- [Instructions to follow]:
Repeat the listing in full, word for word.

- [Data excerpt]:
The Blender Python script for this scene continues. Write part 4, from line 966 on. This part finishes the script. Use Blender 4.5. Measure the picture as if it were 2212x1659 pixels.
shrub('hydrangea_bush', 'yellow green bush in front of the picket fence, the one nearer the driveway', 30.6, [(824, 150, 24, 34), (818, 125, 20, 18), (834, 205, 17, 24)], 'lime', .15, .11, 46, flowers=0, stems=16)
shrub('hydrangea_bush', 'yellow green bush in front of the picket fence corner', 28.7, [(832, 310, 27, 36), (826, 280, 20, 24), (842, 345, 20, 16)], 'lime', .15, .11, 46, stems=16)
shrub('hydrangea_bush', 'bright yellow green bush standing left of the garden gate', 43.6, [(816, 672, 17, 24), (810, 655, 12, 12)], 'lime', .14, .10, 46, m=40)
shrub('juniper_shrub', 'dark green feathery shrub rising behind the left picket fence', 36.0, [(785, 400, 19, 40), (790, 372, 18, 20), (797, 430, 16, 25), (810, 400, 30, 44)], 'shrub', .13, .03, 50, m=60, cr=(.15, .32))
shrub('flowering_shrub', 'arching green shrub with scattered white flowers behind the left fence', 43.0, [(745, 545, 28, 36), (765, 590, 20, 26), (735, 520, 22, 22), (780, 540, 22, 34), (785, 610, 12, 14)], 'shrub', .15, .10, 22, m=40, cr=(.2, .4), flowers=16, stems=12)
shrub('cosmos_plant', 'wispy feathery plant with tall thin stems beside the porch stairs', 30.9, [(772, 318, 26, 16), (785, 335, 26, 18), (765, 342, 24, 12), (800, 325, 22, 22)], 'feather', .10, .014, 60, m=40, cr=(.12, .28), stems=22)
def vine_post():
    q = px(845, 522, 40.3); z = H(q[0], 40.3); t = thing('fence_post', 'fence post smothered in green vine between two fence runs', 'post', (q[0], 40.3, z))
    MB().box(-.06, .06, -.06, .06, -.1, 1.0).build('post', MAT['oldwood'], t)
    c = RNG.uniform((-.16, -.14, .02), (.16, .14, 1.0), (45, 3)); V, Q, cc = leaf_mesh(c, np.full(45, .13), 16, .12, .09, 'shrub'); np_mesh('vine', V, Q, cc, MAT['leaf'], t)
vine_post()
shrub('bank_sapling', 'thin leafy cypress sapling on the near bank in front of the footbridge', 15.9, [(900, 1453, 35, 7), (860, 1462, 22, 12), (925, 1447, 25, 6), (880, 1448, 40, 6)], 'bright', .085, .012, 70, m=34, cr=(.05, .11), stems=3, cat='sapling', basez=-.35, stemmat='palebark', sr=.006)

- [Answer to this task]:
The Blender Python script for this scene continues. Write part 4, from line 966 on. This part finishes the script. Use Blender 4.5. Measure the picture as if it were 2212x1659 pixels.
shrub('hydrangea_bush', 'yellow green bush in front of the picket fence, the one nearer the driveway', 30.6, [(824, 150, 24, 34), (818, 125, 20, 18), (834, 205, 17, 24)], 'lime', .15, .11, 46, flowers=0, stems=16)
shrub('hydrangea_bush', 'yellow green bush in front of the picket fence corner', 28.7, [(832, 310, 27, 36), (826, 280, 20, 24), (842, 345, 20, 16)], 'lime', .15, .11, 46, stems=16)
shrub('hydrangea_bush', 'bright yellow green bush standing left of the garden gate', 43.6, [(816, 672, 17, 24), (810, 655, 12, 12)], 'lime', .14, .10, 46, m=40)
shrub('juniper_shrub', 'dark green feathery shrub rising behind the left picket fence', 36.0, [(785, 400, 19, 40), (790, 372, 18, 20), (797, 430, 16, 25), (810, 400, 30, 44)], 'shrub', .13, .03, 50, m=60, cr=(.15, .32))
shrub('flowering_shrub', 'arching green shrub with scattered white flowers behind the left fence', 43.0, [(745, 545, 28, 36), (765, 590, 20, 26), (735, 520, 22, 22), (780, 540, 22, 34), (785, 610, 12, 14)], 'shrub', .15, .10, 22, m=40, cr=(.2, .4), flowers=16, stems=12)
shrub('cosmos_plant', 'wispy feathery plant with tall thin stems beside the porch stairs', 30.9, [(772, 318, 26, 16), (785, 335, 26, 18), (765, 342, 24, 12), (800, 325, 22, 22)], 'feather', .10, .014, 60, m=40, cr=(.12, .28), stems=22)
def vine_post():
    q = px(845, 522, 40.3); z = H(q[0], 40.3); t = thing('fence_post', 'fence post smothered in green vine between two fence runs', 'post', (q[0], 40.3, z))
    MB().box(-.06, .06, -.06, .06, -.1, 1.0).build('post', MAT['oldwood'], t)
    c = RNG.uniform((-.16, -.14, .02), (.16, .14, 1.0), (45, 3)); V, Q, cc = leaf_mesh(c, np.full(45, .13), 16, .12, .09, 'shrub'); np_mesh('vine', V, Q, cc, MAT['leaf'], t)
vine_post()
shrub('bank_sapling', 'thin leafy cypress sapling on the near bank in front of the footbridge', 15.9, [(900, 1453, 35, 7), (860, 1462, 22, 12), (925, 1447, 25, 6), (880, 1448, 40, 6)], 'bright', .085, .012, 70, m=34, cr=(.05, .11), stems=3, cat='sapling', basez=-.35, stemmat='palebark', sr=.006)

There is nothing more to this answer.